One section of the story is dedicated to six contemporary craftsmen with a “Bike Makers Workshop” consisting of tools from a cross range of Britain’s current game changers.  Emerging world class names represent the nation’s newest talent with HartleyCycles flying the flag for the female force in the frame building industry.  Caren’s initial training in metalwork for jewellery at the RCA has crossed over into soldering the stems of cycles and a new outlet for her fine art flourish. 

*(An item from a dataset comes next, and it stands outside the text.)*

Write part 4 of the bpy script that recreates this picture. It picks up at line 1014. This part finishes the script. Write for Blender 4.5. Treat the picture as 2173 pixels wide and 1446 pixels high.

Women’s cycling has a great presence across each aspect of the narrative with Joanna Rowsell’s daily track schedule as part of Team GB’s training thru to BMX breakthrough star Shanaze Reade.  Here lies the highlight of the whole thing for me, a film clip following the story of Peckham’s BMX Club which started as a Southwark Council initiative.  A derelict space was turned into a track with coach DJ CK Flash recruited to rally the community.  Now with a 2nd larger home at Burgess Park, he has gone on to discover and nurture the nation’s new competing professionals.  An incredible inspiring story in perfect timing as antidote to the city’s endemic preoccupation with the negative effects of the unrelenting redevelopment. 

And on that note, as the bricks and mortar of London’s landscape is chopping and changing on a daily basis – one other noticeable shift is the amount of commuter footfall now revolving over to peddling.  Numbers of journeys by bike are on the increase and sure to be making a bee line for this new show, not least for the shop brimming with gadgets and cycling theme gifts!